When you write about the subject, your task is to remember with crystal clarity how bored you were when you first tried to understand it. The frustration, the urge to check your phone, the way your mind desperately tried to scramble out of the subject matter and onto any other topic at all, no matter how banal. And then it's to deliver the information in the most arresting way possible: through storytelling, the use of metaphor, and dynamism.
You'll often see a form of praise which goes something like this: The writer made it intelligible without being patronising. But the whole idea that this would be a problem is bizarre. If you're wondering whether you're being patronising, something has gone wrong. You’re not supposed to be helping the reader become more intelligent. You are supposed to be helping them save time. You are there to serve their patience, not their intellect. You're there so they don't have to go through what you went through. So there really is no question of patronising them. They are you - in the past, before you understood the subject. And you are going to give them the thing you wish had been available when you were in that initial state of ignorance.
All of this requires a strange state of emotion. You are incredibly aware of your feelings, because you are basing your writing on the manner and extent to which you have them. But you are also kind of outside of them, because you are constantly assessing them as they happen. It's as if you're watching yourself experience these things.

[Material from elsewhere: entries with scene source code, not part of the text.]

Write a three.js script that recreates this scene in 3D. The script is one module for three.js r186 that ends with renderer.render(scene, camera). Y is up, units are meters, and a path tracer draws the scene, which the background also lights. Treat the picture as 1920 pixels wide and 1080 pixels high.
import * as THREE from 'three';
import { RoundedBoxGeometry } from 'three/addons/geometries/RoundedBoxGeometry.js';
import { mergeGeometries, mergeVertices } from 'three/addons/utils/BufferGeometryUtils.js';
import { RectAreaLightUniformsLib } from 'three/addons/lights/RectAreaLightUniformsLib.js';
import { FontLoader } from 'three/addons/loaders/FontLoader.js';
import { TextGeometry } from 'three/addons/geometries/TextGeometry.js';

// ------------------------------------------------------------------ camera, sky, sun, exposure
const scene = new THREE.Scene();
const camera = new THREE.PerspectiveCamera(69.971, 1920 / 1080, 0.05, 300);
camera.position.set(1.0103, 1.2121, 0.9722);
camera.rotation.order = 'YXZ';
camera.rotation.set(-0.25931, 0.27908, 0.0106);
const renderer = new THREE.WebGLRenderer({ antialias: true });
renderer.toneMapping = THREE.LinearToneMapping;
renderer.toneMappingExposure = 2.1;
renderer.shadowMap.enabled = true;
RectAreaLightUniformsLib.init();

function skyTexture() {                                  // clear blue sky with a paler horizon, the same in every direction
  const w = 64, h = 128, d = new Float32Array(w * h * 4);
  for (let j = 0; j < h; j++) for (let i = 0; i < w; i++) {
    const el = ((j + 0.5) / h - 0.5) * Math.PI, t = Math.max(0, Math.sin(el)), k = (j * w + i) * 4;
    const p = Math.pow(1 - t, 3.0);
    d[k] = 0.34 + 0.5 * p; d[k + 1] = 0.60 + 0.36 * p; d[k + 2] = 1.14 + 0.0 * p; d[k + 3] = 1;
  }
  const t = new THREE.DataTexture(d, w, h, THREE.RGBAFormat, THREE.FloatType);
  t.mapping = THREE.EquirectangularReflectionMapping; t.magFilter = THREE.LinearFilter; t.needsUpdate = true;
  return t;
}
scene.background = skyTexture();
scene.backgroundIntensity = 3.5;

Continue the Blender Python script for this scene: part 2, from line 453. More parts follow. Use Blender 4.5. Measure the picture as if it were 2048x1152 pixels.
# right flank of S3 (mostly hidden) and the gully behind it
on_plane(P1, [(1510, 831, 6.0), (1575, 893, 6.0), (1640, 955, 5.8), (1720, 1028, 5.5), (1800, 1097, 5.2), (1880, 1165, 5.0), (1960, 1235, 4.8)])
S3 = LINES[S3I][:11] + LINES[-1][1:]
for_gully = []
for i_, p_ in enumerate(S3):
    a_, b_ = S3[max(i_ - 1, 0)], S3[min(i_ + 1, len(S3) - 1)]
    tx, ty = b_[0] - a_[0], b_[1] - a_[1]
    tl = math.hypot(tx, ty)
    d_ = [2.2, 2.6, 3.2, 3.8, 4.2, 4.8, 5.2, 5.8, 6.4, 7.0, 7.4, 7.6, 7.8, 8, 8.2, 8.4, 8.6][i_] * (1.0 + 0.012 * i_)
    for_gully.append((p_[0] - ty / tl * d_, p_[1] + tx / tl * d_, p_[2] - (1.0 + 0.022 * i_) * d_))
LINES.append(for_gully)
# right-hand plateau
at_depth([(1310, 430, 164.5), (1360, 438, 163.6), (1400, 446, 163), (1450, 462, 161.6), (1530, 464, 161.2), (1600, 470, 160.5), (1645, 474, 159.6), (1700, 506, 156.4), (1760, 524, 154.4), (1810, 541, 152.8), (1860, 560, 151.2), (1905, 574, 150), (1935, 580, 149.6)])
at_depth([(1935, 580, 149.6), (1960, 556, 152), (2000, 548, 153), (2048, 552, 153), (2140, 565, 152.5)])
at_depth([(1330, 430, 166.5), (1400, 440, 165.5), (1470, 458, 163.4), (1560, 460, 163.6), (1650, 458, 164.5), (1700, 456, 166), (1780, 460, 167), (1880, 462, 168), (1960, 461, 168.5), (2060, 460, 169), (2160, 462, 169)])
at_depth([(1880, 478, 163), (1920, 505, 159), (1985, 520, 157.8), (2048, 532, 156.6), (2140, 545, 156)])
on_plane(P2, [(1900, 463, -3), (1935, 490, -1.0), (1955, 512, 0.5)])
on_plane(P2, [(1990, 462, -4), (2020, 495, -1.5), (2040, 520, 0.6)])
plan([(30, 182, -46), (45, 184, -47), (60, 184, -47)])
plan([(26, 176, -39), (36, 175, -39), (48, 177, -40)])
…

But there is also something deeply reassuring about it. Writing is a lonesome business. You sit on your own, day after day, typing into a machine, gradually losing all colour in your face and any ability to socially engage with other people. But it is powered by that really rather beautiful thought: If I feel this, others will too.
Writing is solitary. But it is also a form of communion. All good writing is an expression of humanism. And that is ultimately the most important reward it offers.
Odds and sods
Sorry this arrived so late. I fucked the writing. Turns out it's really hard.
Ian, this is delightful and cracked me up. I think I am going to take myself off after a life time of employment, find a tree and sit within the branches, and write down my experiences. I am not going to care about the words. I may even draw pictures too. Keep writing. Loved this.
I love this idea If it interests you, you'll find a way to interest others - if it bores you, it will bore others. Probably useful advice for any art form.
Reminds me in some way of Keith Jarrett, who realised at some point that it wasn't what he played that connected him to the audience, but how he felt while he was playing.
If he got excited by an idea, no matter how simple or technical, the audience would too - and the opposite was also true - if he played a beautiful or virtuosic passage but felt nothing, the audience would feel nothing also.